Benjamin, riferendosi al mondo di Kafka, lo definisce come un mondo dove la
legge vige senza significare, che comanda senza contenuto. Ancora oggi ci
troviamo in questa situazione: i percorsi della burocrazia limitano il potere
della nostra immaginazione, oggi più che mai infatti il concetto di utopia è
totalmente assente dalle nostre vite. Il racconto ‘La metaformosi’ inizia in
medias res, con il risveglio di un uomo qualunque che si ritrova trasformato in
insetto. Sia il risveglio che l’insetto sono dimensioni di confine. Il primo é
confine tra mondo onirico e mondo vigile sul quale ha presa la nostra
coscienza. Il sonno e il sogno ci fanno regredire ad uno stadio pre-umano,
regno degli istinti, e al risveglio dobbiamo essere prontissimi ad afferrare la
nostra vita, quella che abbiamo lasciato la sera precedente. Il secondo,
l’insetto, è il confine in cui la vita organica e la pura movenza meccanica si
confondono: al risveglio Gregor Samsa si ritrova con delle gambette sulle quali
la volontà non ha più alcuna autorità ma sono un meccanismo a sé stante,
puramente reattivo.

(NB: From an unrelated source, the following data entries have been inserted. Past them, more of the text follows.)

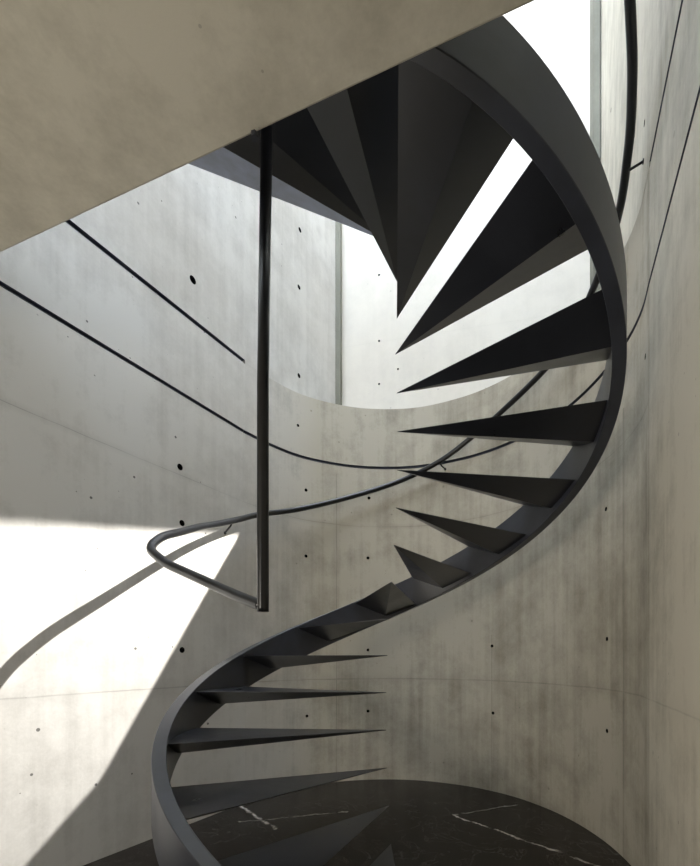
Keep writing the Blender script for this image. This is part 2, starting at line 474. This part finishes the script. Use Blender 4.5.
def bracket(p, w, nrm):
    """stay from the underside of the rail at p to the wall point w"""
    p = Vector(p) - ro; w = Vector(w) - ro; nrm = Vector(nrm).normalized()
    bm = bmesh.new()
    tube(bm, [p + Vector((0, 0, -0.012)), p + Vector((0, 0, -0.03))*0.6 + (w-p)*0.25, w], 0.006, 10)
    b = obj('bracket', bm, M_RAIL, rail_root, smooth=True)
    bm = bmesh.new(); cyl(bm, w, nrm, 0.011, 0.011, 0.004, 16)
    obj('rosette', bm, M_RAIL, b)
bracket((-1.093, 3.065, 2.008), (-1.168, 3.128, 1.940), (.893, -.449, 0))
bracket((0.403, 3.737, 2.708), (0.455, 3.806, 2.672), (-.42, -.90, 0))
bracket((1.116, 2.130, 3.405), (1.182, 2.099, 3.398), (-.942, .336, 0))
bracket((1.10, 2.90, 3.085), (1.187, 2.915, 3.055), (-.98, -.2, 0))

# small anchor left in the slab edge
bm = bmesh.new()
cyl(bm, (0, 0, 0), (0, 0, -1), 0.010, 0.010, 0.014, 6); cyl(bm, (0, 0, 0.0), (0, 0, 1), 0.005, 0.005, 0.02, 8)
an = obj('anchor_bolt', bm, M_BOLT); an.location = (-0.368, edge(-0.368)-0.004, EYE+HS-0.004)
an['label'] = 'small rusty bolt head on the slab edge left of the vertical post'; an['category'] = 'bolt'

# ------------------------------------------------------------------ light
w = bpy.data.worlds.new('sky'); SC.world = w; w.use_nodes = True
bg = w.node_tree.nodes['Background']
bg.inputs[0].default_value = (0.78, 0.87, 1.0, 1); bg.inputs[1].default_value = 12.5

# added spot in place of the sun, nodes shape its patch on the left wall
Lp = Vector((1.10, 2.40, 2.65 + EYE)); tgt = Vector((-1.55, 2.36, 1.25))
ld = bpy.data.lights.new('beam', 'SPOT'); lo = link(bpy.data.objects.new('added_sun_spot', ld))
lo.location = Lp; q = (tgt-Lp).to_track_quat('-Z', 'Y'); lo.rotation_mode = 'QUATERNION'; lo.rotation_quaternion = q
ld.energy = 1700; ld.spot_size = math.radians(100); ld.spot_blend = 0.0; ld.shadow_soft_size = 0.012
ld.color = (1.0, 0.965, 0.91); ld.use_nodes = True
lt = ld.node_tree; em = lt.nodes['Emission']
tc = lt.nodes.new('ShaderNodeTexCoord')
Rinv = q.to_matrix().transposed()
def half(A, B, inside, soft):
    A, B, I = Vector(A), Vector(B), Vector(inside)
    m = (A-Lp).cross(B-Lp).normalized()
    if m.dot(I-Lp) < 0: m = -m
    m = Rinv @ m
    d = lt.nodes.new('ShaderNodeVectorMath'); d.operation = 'DOT_PRODUCT'
    lt.links.new(tc.outputs['Normal'], d.inputs[0]); d.inputs[1].default_value = m
    r = lt.nodes.new('ShaderNodeMapRange'); r.interpolation_type = 'SMOOTHSTEP'
    lt.links.new(d.outputs['Value'], r.inputs[0]); r.inputs[1].default_value = -soft; r.inputs[2].default_value = soft
    return r.outputs[0]
inn = (-1.62, 2.2, 1.2)
h3 = half((-2.02, 1.43, 0.5), (-2.02, 1.43, 2.5), inn, 0.004)
h1 = half((-1.740, 1.985, 1.665), (-1.473, 2.516, 1.786), inn, 0.010)
h2 = half((-1.138, 3.183, 1.856), (-1.547, 2.370, 0.419), inn, 0.0018)
mu = lt.nodes.new('ShaderNodeMath'); mu.operation = 'MULTIPLY'
lt.links.new(h1, mu.inputs[0]); lt.links.new(h2, mu.inputs[1])
h4 = half((-1.547, 2.370, 0.419), (-1.699, 2.066, 0.105), inn, 0.0018)
mv = lt.nodes.new('ShaderNodeMath'); mv.operation = 'MULTIPLY'
lt.links.new(mu.outputs[0], mv.inputs[0]); lt.links.new(h3, mv.inputs[1])
mw = lt.nodes.new('ShaderNodeMath'); mw.operation = 'MULTIPLY'
lt.links.new(mv.outputs[0], mw.inputs[0]); lt.links.new(h4, mw.inputs[1])
lt.links.new(mw.outputs[0], em.inputs['Strength'])

def area(name, loc_, to, sx, sy, e, c):
    d = bpy.data.lights.new(name, 'AREA'); d.shape = 'RECTANGLE'; d.size = sx; d.size_y = sy; d.energy = e; d.color = c
    o = link(bpy.data.objects.new(name, d)); o.location = loc_
    o.rotation_mode = 'QUATERNION'; o.rotation_quaternion = (Vector(to)-Vector(loc_)).to_track_quat('-Z', 'Y')
    return o
# added warm fill light behind the viewpoint, not a lamp of the room
area('added_warm_fill', (-2.5, -1.2, 1.1), (1.2, 2.0, 1.9), 0.9, 0.7, 62, (1.0, 0.92, 0.79))

# ------------------------------------------------------------------ camera
cd = bpy.data.cameras.new('camera'); cam = link(bpy.data.objects.new('camera', cd))
cam.location = (0, 0, EYE); cam.rotation_euler = (PI/2, 0, 0)
cd.sensor_fit = 'HORIZONTAL'; cd.sensor_width = 36; cd.lens = 447/700*36
cd.shift_x = (350-391.75)/700; cd.shift_y = (657.75-433)/700
cd.clip_start = 0.02; cd.clip_end = 60
SC.camera = cam
SC.view_settings.view_transform = 'Standard'; SC.view_settings.look = 'None'
SC.view_settings.gamma = 1; SC.view_settings.use_curve_mapping = False
SC.view_settings.exposure = 0.0
SC.cycles.max_bounces = 10; SC.cycles.diffuse_bounces = 7; SC.cycles.use_denoising = True
SC.cycles.sample_clamp_indirect = 8
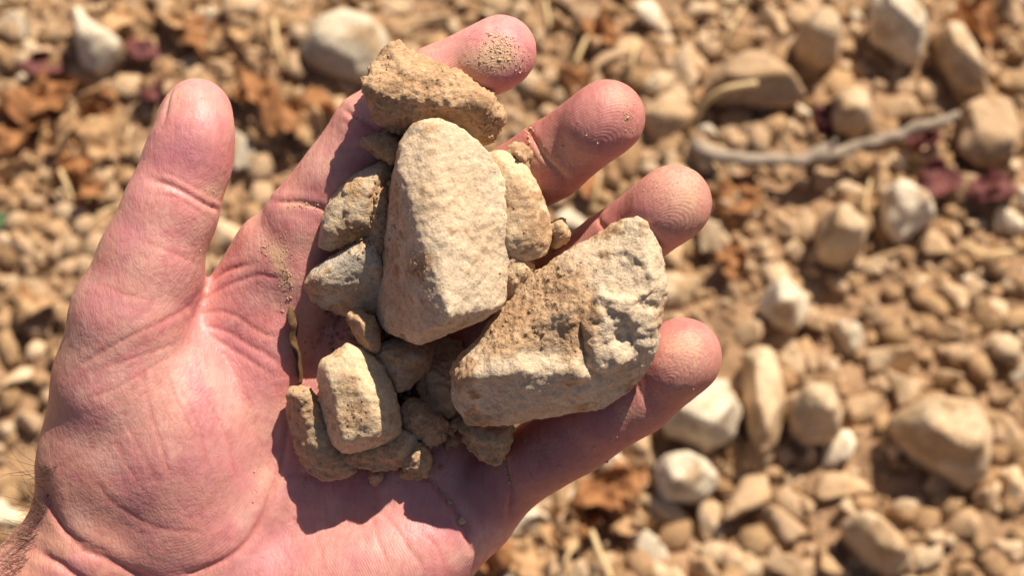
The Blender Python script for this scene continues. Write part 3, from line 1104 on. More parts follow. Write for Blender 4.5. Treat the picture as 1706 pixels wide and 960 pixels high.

In questo insetto/meccanismo c’è un’assonanza con la
fabbrica tayloristica. Infatti Gregor Samsa, risvegliandosi insetto, ha come
prima preoccupazione quella di non potersi recare al lavoro e prova un forte
senso di colpa! Il lavoro è percepito dal protagonista come una punizione, un
castigo. E’ una colpa ereditata dal padre il quale ha contratto un debito con
il suo datore di lavoro. Anche qui nuovamente i confini tra una responsabilità
personale e una responsabilità generazionale. Il corpo di Gregor è l’oggetto
dove tutto il disagio lascia una traccia indelebile: non vi è nessuna
redenzione, nessuna salvezza è prevista, la morte é l'unica soluzione. Nella
poetica kafkiana non c’è salvezza, la pena diventa espiazione ma senza
redenzione, il mondo è per Kafka "l’esito di una cattiva giornata di
Dio". Kafka intuisce che la società dei consumi, nella quale tutti siamo
trasformati in macchine di produzione in perenne corsa contro il tempo, porta
con sè una inevitabile rescissione dei legami vitali: se usciamo dalla catena
di montaggio veniamo abbandonati a noi stessi, sotto la soglia dell'umano.